Everyone was expecting the Supreme Court to use Fulton v. City of Philadelphia, the foster care case, to rethink its approach to religious accommodation. No one was expecting a unanimous decision. But the foster agency won just such a victory today, confirming that today’s Supreme Court, conservatives and liberals alike, takes seriously its defense of religious Free Exercise under the First Amendment.
Chief Justice John Roberts held together a liberal-to-moderate 6‑justice bloc on two theories: First, Philadelphia did not have a neutral and generally applicable rule, as required under Employment Division v. Smith, because its administrator was granted sole discretion for exceptions. Second — and this one really arrived out of left field for some of us — the city’s anti-discrimination ordinance was inapplicable because it applied to public accommodations and Catholic Social Services, as a foster care provider, is not that.
Justices Samuel Alito, Neil Gorsuch, and Clarence Thomas called on the Court to revisit Smith, its current precedent on many applications of the Free Exercise Clause, in a way friendlier to religious believers seeking accommodation.

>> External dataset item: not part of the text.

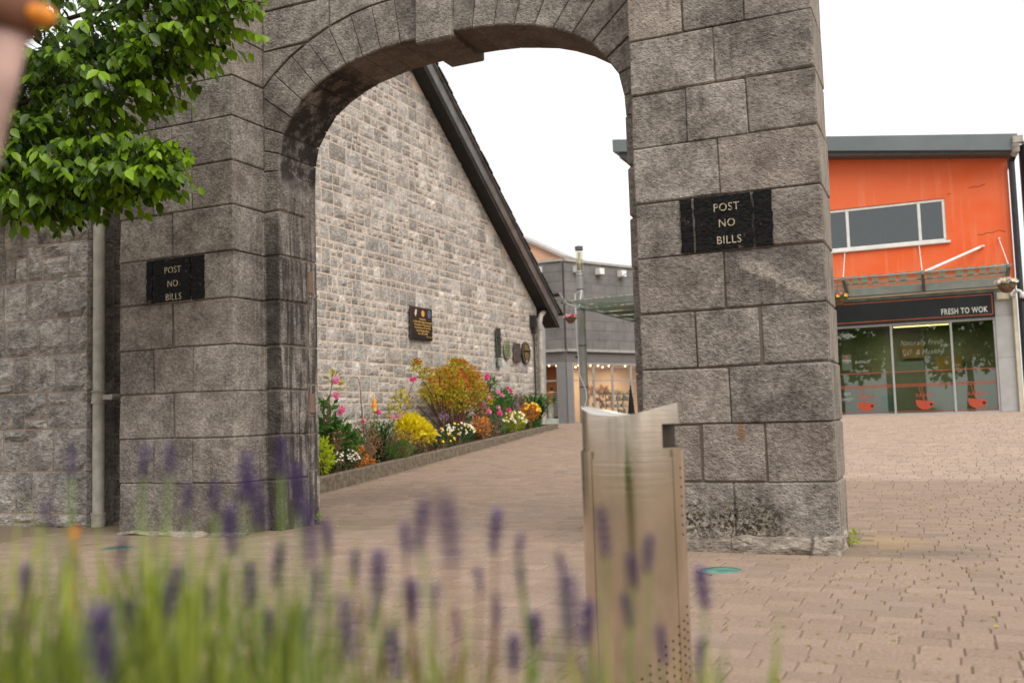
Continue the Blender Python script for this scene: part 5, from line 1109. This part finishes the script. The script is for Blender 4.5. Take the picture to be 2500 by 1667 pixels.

Justice Amy Coney Barrett, joined by Brett Kavanaugh and mostly by Stephen Breyer, expressed discontent with Smith combined with a lack of confidence in whether the Court has identified a proper replacement. So there may be a working majority on the Court for the proposition that Smith is the wrong standard, but not on what the right one should be.
Pluralism won today, and the city of Philadelphia should now re-examine its harsh policy of entirely excluding agencies based on religious convictions. (I set down some further thoughts here on policy clashes between LGBT discrimination principles and religious accommodation.) For the future, the Court has signaled that more major religious-liberty cases lie ahead.